If you do not have any further concerns, I would be very grateful if you would give my answer a positive rating and click submit, as this is the only way I will receive credit for assisting you. If you have any additional concerns that you would like me to address, please feel free to let me know by hitting the REPLY or CONTINUE CONVERSATION button and I will be more than happy to continue assisting you.

Finally, please bear in mind that none of the above constitutes legal advice nor is any attorney client relationship created between us.

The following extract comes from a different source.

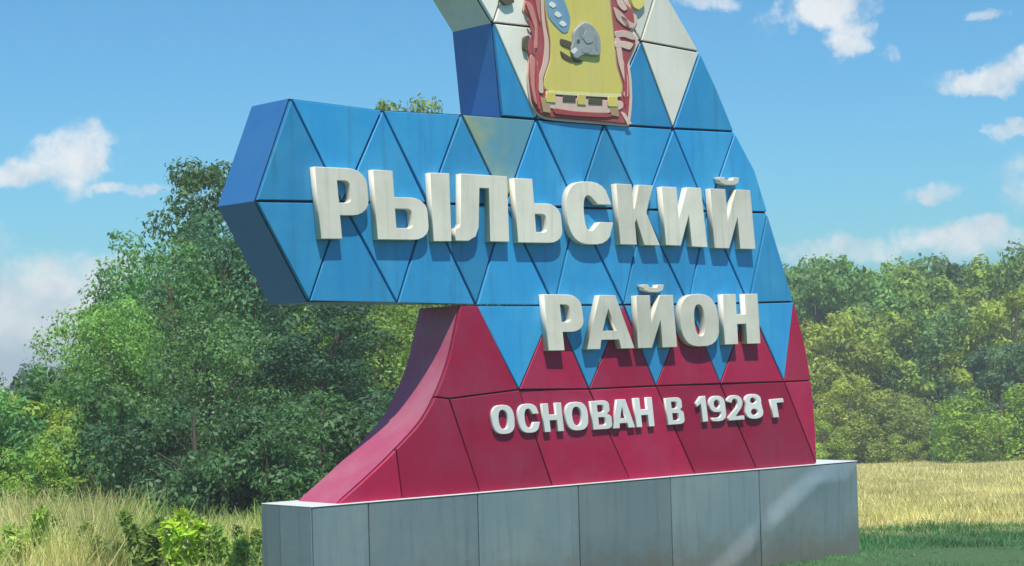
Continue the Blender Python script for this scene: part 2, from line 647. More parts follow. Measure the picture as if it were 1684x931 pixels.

Thank you and very kindest regards.
Patrick, Esq. and other California Employment Law Specialists are ready to help you
Customer: replied 5 years ago.

Thank you very much, at the onset you have helped me craft a reply to alert them i am investigating the manner. The HR person tried to use my accrued PTO and threatened me with a demand i must pay this back on my last day but i did not respond so they can not use my PTO to pay this because i did not agree. In fact, they also owe me sales commision that i am crafting a demand for on my last day because in California the sale has been signed and the Partner validated the sale, they owe me the commision so this will be an interesting week - hence why in the office working through things to present on Tuesday before i will do any turnover with a client. Thanks,


Thank you very much for your reply and for rating my answer. A couple other points for your to keep in mind that may be helpful:

PTO is generally regarded as a "wage earned" and thus cannot typically be forfeited by an employee. When an employee with accrued PTO quits, their employer must generally "cash them out" on the accrued amount.

With regard to both commissions and the "cash out" of PTO, an employee is entitled to payment of these things immediately upon termination or within 72 hours of an employee giving notice of their intent to quit. (Labor Code 201) Failure to immediately pay a departing employee's final "wages" (or within 72 hours of the notice to quit) will typically result in the assessment of a penalty in the amount of the employee's daily rate of pay for each day the wages go unpaid up to 30 days.

So for example, if an employee who makes $100 a day is terminated on on the first of the month but not paid his final wages (which would include commissions and accrued PTO) until the 20th, he would be entitled to a $2,000 penalty from his employer in addition to the earned wages.

All the best to you moving forward.
Customer: replied 5 years ago.
Hi- thank you for the additional information. Interesting point on the 72 hours as i would have expected that to be in effect after my last day versus the date i resigned. But i will combine my response for the sign on bonus, commission and pto stipulating all to be paid within 72 hours of my last day of September 7th and the sign on bonus forgiven as a wage earned that was taxed in 2011 just to make them aware i am prepared to fight for what is mine. Horrible 1.5 years with this firm versus the 10 good years i had at my previous firm they recruited me from in 2011. Time to move on and start my new chapter...
Sorry, I may not have been clear about how the 72 hours work.

Final wages must be paid by the later of either 72 hours from the date on which notice of intent to quit is given, or on the actual quit date. So, if notice is given two weeks in advance, final wages would be due on the last day of employment. However, if notice of intent to quit is given 24 hours before the last day of employment, final wages would be due 48 hours after the last day of employment. I just want to make sure that's clear.

Again, best of luck moving forward.
Customer: replied 5 years ago.
Perfect, thanks again as i was going to give them the benefit of 72 hours after my last day with the combined reports of pto, commission and refusal to repay sign on bonus. Cheers and thanks for well wishes.